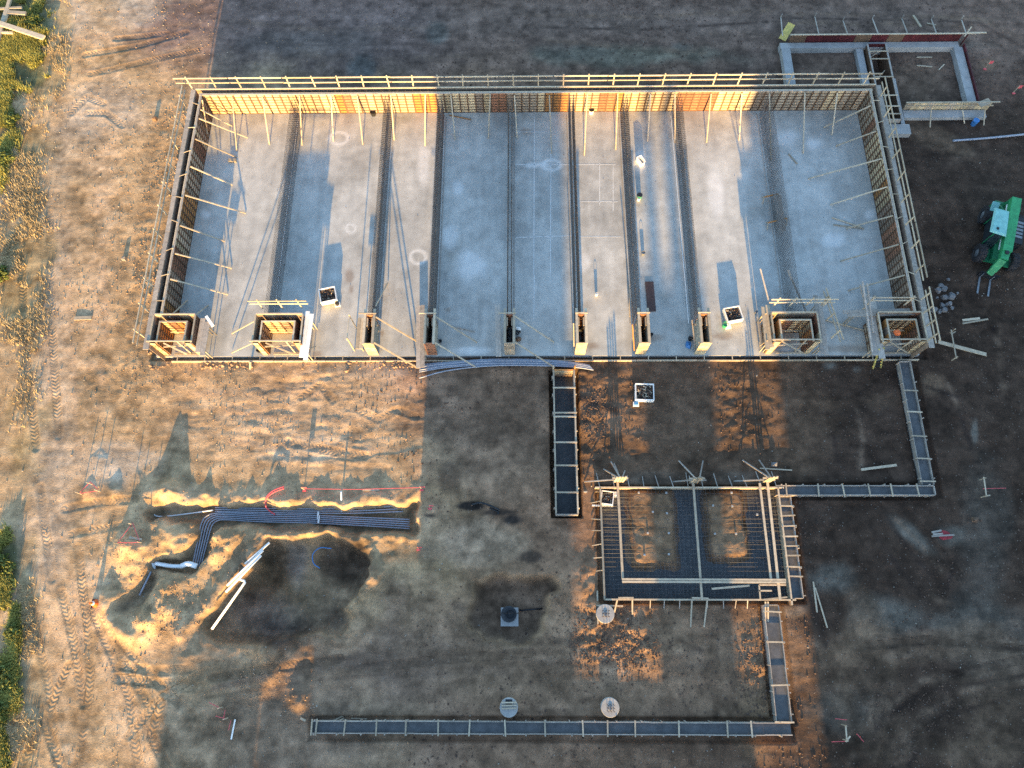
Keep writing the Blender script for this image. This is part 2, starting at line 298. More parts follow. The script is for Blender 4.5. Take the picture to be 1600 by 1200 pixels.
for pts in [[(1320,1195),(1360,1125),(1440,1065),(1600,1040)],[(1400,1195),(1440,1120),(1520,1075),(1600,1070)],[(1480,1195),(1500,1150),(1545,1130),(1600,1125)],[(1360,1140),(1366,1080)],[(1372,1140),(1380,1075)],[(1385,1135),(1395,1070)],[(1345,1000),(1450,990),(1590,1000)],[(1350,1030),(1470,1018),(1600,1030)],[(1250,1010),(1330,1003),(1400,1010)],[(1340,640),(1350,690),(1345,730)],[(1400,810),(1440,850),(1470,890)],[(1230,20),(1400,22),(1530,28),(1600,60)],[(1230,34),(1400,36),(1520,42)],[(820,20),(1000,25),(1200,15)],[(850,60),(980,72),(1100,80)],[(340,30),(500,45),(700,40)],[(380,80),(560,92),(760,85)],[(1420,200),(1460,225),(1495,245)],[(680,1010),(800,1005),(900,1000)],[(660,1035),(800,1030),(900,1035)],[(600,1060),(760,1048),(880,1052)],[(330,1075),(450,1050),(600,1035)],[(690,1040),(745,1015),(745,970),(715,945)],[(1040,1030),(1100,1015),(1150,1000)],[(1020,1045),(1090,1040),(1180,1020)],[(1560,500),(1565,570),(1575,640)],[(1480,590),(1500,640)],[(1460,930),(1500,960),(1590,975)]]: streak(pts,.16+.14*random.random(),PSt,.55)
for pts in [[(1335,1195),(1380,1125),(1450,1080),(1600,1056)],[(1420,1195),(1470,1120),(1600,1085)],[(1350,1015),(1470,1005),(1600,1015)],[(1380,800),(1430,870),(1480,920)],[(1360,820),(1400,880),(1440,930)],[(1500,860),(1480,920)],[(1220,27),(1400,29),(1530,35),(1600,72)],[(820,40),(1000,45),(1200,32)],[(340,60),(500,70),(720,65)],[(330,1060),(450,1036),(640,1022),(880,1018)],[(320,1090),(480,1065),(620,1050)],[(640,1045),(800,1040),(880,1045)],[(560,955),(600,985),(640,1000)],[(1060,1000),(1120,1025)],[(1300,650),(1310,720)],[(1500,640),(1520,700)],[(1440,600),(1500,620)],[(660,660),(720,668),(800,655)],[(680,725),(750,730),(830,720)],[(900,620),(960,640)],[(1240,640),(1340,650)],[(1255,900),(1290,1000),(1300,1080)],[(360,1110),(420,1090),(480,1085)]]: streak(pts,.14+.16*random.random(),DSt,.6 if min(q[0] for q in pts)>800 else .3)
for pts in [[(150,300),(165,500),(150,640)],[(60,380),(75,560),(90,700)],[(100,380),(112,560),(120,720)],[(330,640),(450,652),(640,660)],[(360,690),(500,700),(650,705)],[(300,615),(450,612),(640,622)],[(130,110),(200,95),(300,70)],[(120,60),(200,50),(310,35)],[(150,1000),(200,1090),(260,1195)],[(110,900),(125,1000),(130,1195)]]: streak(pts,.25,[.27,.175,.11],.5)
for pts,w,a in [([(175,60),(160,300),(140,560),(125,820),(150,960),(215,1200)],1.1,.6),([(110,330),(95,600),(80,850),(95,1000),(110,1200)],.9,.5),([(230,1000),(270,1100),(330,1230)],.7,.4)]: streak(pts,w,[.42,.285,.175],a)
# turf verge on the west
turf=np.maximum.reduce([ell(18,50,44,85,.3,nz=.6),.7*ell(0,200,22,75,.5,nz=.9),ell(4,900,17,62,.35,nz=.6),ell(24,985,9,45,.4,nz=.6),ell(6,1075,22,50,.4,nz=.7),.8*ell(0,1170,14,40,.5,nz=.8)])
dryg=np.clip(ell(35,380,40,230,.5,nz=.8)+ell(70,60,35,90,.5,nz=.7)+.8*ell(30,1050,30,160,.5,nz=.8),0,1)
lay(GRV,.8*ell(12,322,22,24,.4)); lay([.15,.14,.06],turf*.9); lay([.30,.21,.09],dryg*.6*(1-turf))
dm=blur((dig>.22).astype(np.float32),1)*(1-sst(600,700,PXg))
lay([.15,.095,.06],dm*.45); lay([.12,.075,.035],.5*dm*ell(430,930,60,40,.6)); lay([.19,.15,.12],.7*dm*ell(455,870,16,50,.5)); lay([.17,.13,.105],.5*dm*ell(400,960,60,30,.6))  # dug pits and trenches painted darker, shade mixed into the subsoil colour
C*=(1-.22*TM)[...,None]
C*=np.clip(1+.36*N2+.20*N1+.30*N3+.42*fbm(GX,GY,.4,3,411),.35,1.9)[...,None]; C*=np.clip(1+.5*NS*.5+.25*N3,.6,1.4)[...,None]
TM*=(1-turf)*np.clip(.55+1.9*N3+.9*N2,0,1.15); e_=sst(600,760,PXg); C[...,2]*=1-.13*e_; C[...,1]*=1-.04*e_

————

PROBLEM DESCRIPTION -
Set down the material above as is, without any pictures.

ANSWER -
Keep writing the Blender script for this image. This is part 2, starting at line 298. More parts follow. The script is for Blender 4.5. Take the picture to be 1600 by 1200 pixels.
for pts in [[(1320,1195),(1360,1125),(1440,1065),(1600,1040)],[(1400,1195),(1440,1120),(1520,1075),(1600,1070)],[(1480,1195),(1500,1150),(1545,1130),(1600,1125)],[(1360,1140),(1366,1080)],[(1372,1140),(1380,1075)],[(1385,1135),(1395,1070)],[(1345,1000),(1450,990),(1590,1000)],[(1350,1030),(1470,1018),(1600,1030)],[(1250,1010),(1330,1003),(1400,1010)],[(1340,640),(1350,690),(1345,730)],[(1400,810),(1440,850),(1470,890)],[(1230,20),(1400,22),(1530,28),(1600,60)],[(1230,34),(1400,36),(1520,42)],[(820,20),(1000,25),(1200,15)],[(850,60),(980,72),(1100,80)],[(340,30),(500,45),(700,40)],[(380,80),(560,92),(760,85)],[(1420,200),(1460,225),(1495,245)],[(680,1010),(800,1005),(900,1000)],[(660,1035),(800,1030),(900,1035)],[(600,1060),(760,1048),(880,1052)],[(330,1075),(450,1050),(600,1035)],[(690,1040),(745,1015),(745,970),(715,945)],[(1040,1030),(1100,1015),(1150,1000)],[(1020,1045),(1090,1040),(1180,1020)],[(1560,500),(1565,570),(1575,640)],[(1480,590),(1500,640)],[(1460,930),(1500,960),(1590,975)]]: streak(pts,.16+.14*random.random(),PSt,.55)
for pts in [[(1335,1195),(1380,1125),(1450,1080),(1600,1056)],[(1420,1195),(1470,1120),(1600,1085)],[(1350,1015),(1470,1005),(1600,1015)],[(1380,800),(1430,870),(1480,920)],[(1360,820),(1400,880),(1440,930)],[(1500,860),(1480,920)],[(1220,27),(1400,29),(1530,35),(1600,72)],[(820,40),(1000,45),(1200,32)],[(340,60),(500,70),(720,65)],[(330,1060),(450,1036),(640,1022),(880,1018)],[(320,1090),(480,1065),(620,1050)],[(640,1045),(800,1040),(880,1045)],[(560,955),(600,985),(640,1000)],[(1060,1000),(1120,1025)],[(1300,650),(1310,720)],[(1500,640),(1520,700)],[(1440,600),(1500,620)],[(660,660),(720,668),(800,655)],[(680,725),(750,730),(830,720)],[(900,620),(960,640)],[(1240,640),(1340,650)],[(1255,900),(1290,1000),(1300,1080)],[(360,1110),(420,1090),(480,1085)]]: streak(pts,.14+.16*random.random(),DSt,.6 if min(q[0] for q in pts)>800 else .3)
for pts in [[(150,300),(165,500),(150,640)],[(60,380),(75,560),(90,700)],[(100,380),(112,560),(120,720)],[(330,640),(450,652),(640,660)],[(360,690),(500,700),(650,705)],[(300,615),(450,612),(640,622)],[(130,110),(200,95),(300,70)],[(120,60),(200,50),(310,35)],[(150,1000),(200,1090),(260,1195)],[(110,900),(125,1000),(130,1195)]]: streak(pts,.25,[.27,.175,.11],.5)
for pts,w,a in [([(175,60),(160,300),(140,560),(125,820),(150,960),(215,1200)],1.1,.6),([(110,330),(95,600),(80,850),(95,1000),(110,1200)],.9,.5),([(230,1000),(270,1100),(330,1230)],.7,.4)]: streak(pts,w,[.42,.285,.175],a)
# turf verge on the west
turf=np.maximum.reduce([ell(18,50,44,85,.3,nz=.6),.7*ell(0,200,22,75,.5,nz=.9),ell(4,900,17,62,.35,nz=.6),ell(24,985,9,45,.4,nz=.6),ell(6,1075,22,50,.4,nz=.7),.8*ell(0,1170,14,40,.5,nz=.8)])
dryg=np.clip(ell(35,380,40,230,.5,nz=.8)+ell(70,60,35,90,.5,nz=.7)+.8*ell(30,1050,30,160,.5,nz=.8),0,1)
lay(GRV,.8*ell(12,322,22,24,.4)); lay([.15,.14,.06],turf*.9); lay([.30,.21,.09],dryg*.6*(1-turf))
dm=blur((dig>.22).astype(np.float32),1)*(1-sst(600,700,PXg))
lay([.15,.095,.06],dm*.45); lay([.12,.075,.035],.5*dm*ell(430,930,60,40,.6)); lay([.19,.15,.12],.7*dm*ell(455,870,16,50,.5)); lay([.17,.13,.105],.5*dm*ell(400,960,60,30,.6))  # dug pits and trenches painted darker, shade mixed into the subsoil colour
C*=(1-.22*TM)[...,None]
C*=np.clip(1+.36*N2+.20*N1+.30*N3+.42*fbm(GX,GY,.4,3,411),.35,1.9)[...,None]; C*=np.clip(1+.5*NS*.5+.25*N3,.6,1.4)[...,None]
TM*=(1-turf)*np.clip(.55+1.9*N3+.9*N2,0,1.15); e_=sst(600,760,PXg); C[...,2]*=1-.13*e_; C[...,1]*=1-.04*e_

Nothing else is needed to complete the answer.